В советской поэзии было хорошо расписанное распределение ролей. Все должны были быть и публицистами, и лириками, все должны были хранить высокие традиции классики и в то же время быть новаторами, все должны были писать просто, но выражать всю сложность чувств советского человека. При этом, однако, было известно, что такого-то поэта следует упоминать прежде всего по части родных полей, другого по безбрежной романтике, а третьего по гармонической строгости. У Кирсанова в этой системе было место необычное и неудобное: место хронически подозреваемого в формализме. Когда прокатывалась очередная волна борьбы с формализмом, то в первом ряду критикуемых непременно оказывалось последнее произведение Кирсанова. А когда погода в критике прояснялась, то Кирсанова похваливали, всякий раз отмечая его отход от старых формалистических ошибок. Ему относительно повезло: жертвой номер один в таких критических кампаниях ему не пришлось побывать. И ему относительно не повезло: когда в 1960-х гт. утвердилось новое амплуа «поэта на экспорт» – чтобы хвастаться его новаторством перед Западом и бранить его за это новаторство у себя дома, – то Кирсанова было уже поздно назначать на этот пост, и должность заняли Евтушенко и Вознесенский.

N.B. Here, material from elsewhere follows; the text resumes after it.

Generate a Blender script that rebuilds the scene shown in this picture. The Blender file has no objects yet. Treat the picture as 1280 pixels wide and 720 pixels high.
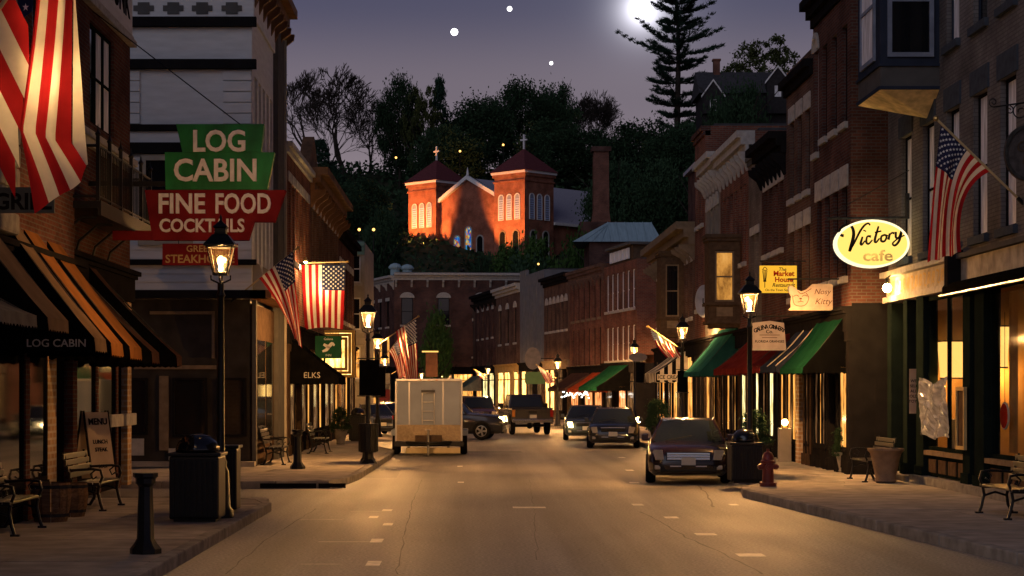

Номинально он считался наследником Маяковского и сам всячески подчеркивал эту преемственность. Но по официальному счету наследниками Маяковского были все советские поэты, и если Кирсанов выделялся, то лишь тем, что был похож на него не только духом, но и формой стихов. А это сводилось к тому же формализму.
Но что такое был формализм в советском официозном понимании?
Поэтическое произведение многослойно: в нем есть образы и мысли, язык и стиль, стих и звукопись. Отношения между этими тремя уровнями всегда слегка натянуты: они борются за внимание читателя, и стих всегда немного отвлекает от смысла. Для этой отвлекающей роли ритма и рифмы в поэзии есть психологический термин: «фасцинация», как бы завораживание. Это никоим образом не во вред смыслу, наоборот: оттого что стих затуманивает смысл, читателю кажется, что этот смысл особенно велик и глубок, – в самом деле, если некоторые классические стихотворения пересказать прозой, мы удивимся бедности их содержания. Но читатель не всегда это понимает. Когда форма в стихах привычная, ему кажется, что ее нет, что она естественно порождается смыслом, и он называет это единством формы и содержания. В советское время это было главным требованием и высшей похвалой.
А формализм – это просто когда форма обращает на себя слишком много внимания. Неприязнь к формализму очень живуча, потому что она опирается на предрассудок очень давней, еще сентименталистской эпохи: в стихах сердце с сердцем говорит, а язык сердца прост и общепонятен, поэтому искренняя поэзия рождается сама собой, и всякая сложность или необычность вызывает подозрение в неискренности. Даже Марина Цветаева, лучше всех знавшая, каких трудов стоит находить слова для голоса сердца, признавалась, как приковывали ее простейшие, полуграмотные строчки, как люди живы на свете одною круговою порукой добра («Искусство при свете совести»). Даже у Пастернака, когда мы читаем в его стихах о войне изысканные рифмы «циркуля – фыркали, Гомеля – экономили», нам кажется, что это отвлекает от такой серьезной и общенародно важной темы: можно бы и попроще. Применительно к Кирсанову такое подозрение возникало всегда: о чем бы он ни писал, казалось, что такими необычными образами, словами, ритмами и созвучиями, как у него, можно писать только в шутку или неискренне. А это не была неискренность, это был новый поэтический язык. Искренность путали с простотой, а это не одно и то же. Так детям кажется, что на иностранном языке нельзя сказать правду, только ложь.